03.06.2024 tarihinde İçişleri Bakanlığı kararı ile Hakkâri Belediye Eş başkanı Mehmet Sıddık Akış görevden uzaklaştırıldı. İçişleri Bakanlığı görevden uzaklaştırma kararının gerekçesi soyut olgulara dayanıyor. Örgüt yöneticiliği, tehdit gibi Yargının görev alanına giren gerekçeler sunmuşsa da henüz kesinleşmiş bir mahkeme kararı yoktur. Bakanlık, Yargılama erki yerine geçerek soruşturma ve yargılaması devam eden dosyaları gerekçe göstererek kayyım politikası izlemiştir. Unutulmamalıdır ki hakkında cezai hüküm kesinleşmeyen herkes Masumiyet Karinesi altındadır. İçişleri Bakanlığı’nın bu açıklama ve uzaklaştırma kararı hukuki değildir.
Seçme ve seçilme hakkına yönelik bu açık müdahale, anti demokratik bir tutum olup kabulü mümkün değildir. Nitekim; Avrupa Konseyi’ne bağlı Yerel ve Bölgesel Yönetimler Kongresi, 23 Mart 2022 tarihli kararında, Türkiye’de hükümetin belediyelere atadığı kayyımların uluslararası hukuka aykırı olduğunu belirtmişti.
Hakkâri Belediyesine kayyım atama kararının hemen ardından Hakkâri ve Diyarbakır’da valilik kararıyla her türlü eylem ve etkinlik, gösteri vb. yasağı kararı alınmıştır.

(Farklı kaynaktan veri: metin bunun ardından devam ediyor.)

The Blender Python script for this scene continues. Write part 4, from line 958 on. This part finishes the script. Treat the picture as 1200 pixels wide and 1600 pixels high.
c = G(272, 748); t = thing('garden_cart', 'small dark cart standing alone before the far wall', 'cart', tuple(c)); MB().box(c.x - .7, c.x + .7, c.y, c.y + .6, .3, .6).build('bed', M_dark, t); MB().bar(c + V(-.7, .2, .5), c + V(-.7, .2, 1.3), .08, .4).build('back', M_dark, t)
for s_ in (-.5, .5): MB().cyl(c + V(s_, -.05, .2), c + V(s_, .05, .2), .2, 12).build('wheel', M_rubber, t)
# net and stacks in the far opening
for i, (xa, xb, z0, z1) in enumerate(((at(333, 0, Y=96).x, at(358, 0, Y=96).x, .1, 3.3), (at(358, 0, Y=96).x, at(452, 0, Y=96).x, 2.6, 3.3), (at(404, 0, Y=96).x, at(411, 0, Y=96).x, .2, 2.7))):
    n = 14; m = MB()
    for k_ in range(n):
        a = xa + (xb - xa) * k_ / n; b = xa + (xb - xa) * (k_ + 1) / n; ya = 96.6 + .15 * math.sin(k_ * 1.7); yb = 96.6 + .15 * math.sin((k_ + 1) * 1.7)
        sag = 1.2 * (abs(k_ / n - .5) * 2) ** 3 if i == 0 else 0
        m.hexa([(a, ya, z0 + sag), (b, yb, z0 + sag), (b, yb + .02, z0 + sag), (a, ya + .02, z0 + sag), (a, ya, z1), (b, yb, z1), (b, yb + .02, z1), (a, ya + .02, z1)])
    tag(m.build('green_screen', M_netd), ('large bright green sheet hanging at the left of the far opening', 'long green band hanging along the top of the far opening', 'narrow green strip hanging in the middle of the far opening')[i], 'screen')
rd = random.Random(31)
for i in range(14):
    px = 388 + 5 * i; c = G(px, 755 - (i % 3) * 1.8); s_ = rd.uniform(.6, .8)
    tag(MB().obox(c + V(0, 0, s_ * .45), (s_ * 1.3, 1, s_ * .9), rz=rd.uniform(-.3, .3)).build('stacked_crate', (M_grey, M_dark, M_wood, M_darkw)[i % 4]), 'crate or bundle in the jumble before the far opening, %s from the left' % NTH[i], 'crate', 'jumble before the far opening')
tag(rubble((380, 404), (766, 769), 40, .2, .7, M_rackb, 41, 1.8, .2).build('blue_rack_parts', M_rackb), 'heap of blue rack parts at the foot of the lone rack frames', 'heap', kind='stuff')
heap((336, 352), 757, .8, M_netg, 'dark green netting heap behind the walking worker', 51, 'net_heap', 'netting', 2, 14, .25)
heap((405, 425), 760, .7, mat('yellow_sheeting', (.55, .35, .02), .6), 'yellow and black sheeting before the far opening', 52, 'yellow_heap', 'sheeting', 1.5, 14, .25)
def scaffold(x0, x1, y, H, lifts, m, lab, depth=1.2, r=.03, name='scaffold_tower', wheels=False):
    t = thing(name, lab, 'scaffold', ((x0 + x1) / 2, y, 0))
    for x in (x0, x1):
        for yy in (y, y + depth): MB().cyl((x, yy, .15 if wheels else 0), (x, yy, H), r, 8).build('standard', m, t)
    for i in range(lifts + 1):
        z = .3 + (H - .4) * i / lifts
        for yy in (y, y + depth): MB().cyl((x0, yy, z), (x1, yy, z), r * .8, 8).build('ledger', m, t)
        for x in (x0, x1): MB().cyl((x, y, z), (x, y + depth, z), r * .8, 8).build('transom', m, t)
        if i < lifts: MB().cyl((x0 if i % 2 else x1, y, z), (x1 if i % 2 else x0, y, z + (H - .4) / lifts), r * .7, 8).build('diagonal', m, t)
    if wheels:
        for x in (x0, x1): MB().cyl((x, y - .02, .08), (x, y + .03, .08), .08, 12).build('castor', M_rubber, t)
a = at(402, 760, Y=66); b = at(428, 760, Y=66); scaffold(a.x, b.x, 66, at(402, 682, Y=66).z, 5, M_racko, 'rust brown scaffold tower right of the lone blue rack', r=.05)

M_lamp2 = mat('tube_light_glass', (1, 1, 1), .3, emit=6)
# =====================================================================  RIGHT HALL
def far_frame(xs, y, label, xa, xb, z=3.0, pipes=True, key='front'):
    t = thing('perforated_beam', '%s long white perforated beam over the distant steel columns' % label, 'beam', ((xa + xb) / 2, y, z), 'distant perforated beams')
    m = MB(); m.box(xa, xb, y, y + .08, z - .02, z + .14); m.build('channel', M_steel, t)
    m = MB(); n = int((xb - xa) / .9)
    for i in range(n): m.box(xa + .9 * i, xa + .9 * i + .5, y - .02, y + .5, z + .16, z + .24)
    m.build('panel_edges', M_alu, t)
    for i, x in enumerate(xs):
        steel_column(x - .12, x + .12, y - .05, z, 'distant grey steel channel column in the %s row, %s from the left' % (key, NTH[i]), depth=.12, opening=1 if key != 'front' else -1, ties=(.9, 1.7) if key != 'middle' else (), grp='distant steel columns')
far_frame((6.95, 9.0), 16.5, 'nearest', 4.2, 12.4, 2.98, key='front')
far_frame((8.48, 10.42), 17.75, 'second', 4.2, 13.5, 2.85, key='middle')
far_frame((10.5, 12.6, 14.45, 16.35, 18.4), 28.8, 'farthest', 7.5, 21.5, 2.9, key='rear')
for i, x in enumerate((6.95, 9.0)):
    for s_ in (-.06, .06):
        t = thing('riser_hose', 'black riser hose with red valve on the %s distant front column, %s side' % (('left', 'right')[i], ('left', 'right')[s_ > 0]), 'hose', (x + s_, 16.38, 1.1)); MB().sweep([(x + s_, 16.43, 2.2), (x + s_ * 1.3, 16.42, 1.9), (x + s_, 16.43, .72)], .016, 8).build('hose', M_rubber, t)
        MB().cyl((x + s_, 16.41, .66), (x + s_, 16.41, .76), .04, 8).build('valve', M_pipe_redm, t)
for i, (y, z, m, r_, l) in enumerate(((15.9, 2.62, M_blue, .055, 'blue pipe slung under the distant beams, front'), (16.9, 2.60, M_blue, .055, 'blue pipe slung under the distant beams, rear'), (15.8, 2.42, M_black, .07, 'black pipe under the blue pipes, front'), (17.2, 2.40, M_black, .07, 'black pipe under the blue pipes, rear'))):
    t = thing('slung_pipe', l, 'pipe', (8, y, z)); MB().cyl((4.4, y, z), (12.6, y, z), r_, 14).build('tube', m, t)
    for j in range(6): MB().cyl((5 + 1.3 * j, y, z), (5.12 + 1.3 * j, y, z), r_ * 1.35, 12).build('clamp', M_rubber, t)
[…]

Batman’da yapılmak istenen basın açıklamasına müdahale edilmiş ve üç kişi darp edilerek gözaltına alınmıştır.
Valiliklerin almış olduğu eylem ve etkinlik yasakları derhal geri çekilmeli, halkın anayasal, demokratik tepkilerine saygı gösterilmelidir.
Muhalefetteki herkes darbeye karşı çıkmalıdır. Bütün muhalefet partileri başta olmak üzere demokrasiden yana herkesi bu darbeye açık tavır almaya çağırıyoruz. Hakkâri belediyesinin gasp edilmesine karşı muhalefetin alacağı tavır Türkiye’nin yakın geleceğini belirleyecektir. Hakkari’den başlayan hak gaspı adım adım bütün ülkeye yayılmadan gerekli demokratik tepki gösterilmelidir.
Siyasal iktidarı demokratik ve barışçıl bir geleceğin inşası için bu kritik süreçte sorumluluk içerisinde davranmaya, geçmişten ders çıkartarak Hakkâri Belediyesi’ne atanan kayyımı geri çekmeye ve demokratik ve evrensel hukuk değerlerine dönmeye çağırıyoruz. Halk seçtiğini istiyor, halk iradesini istiyor, halkın iradesini geri verin!” dedi.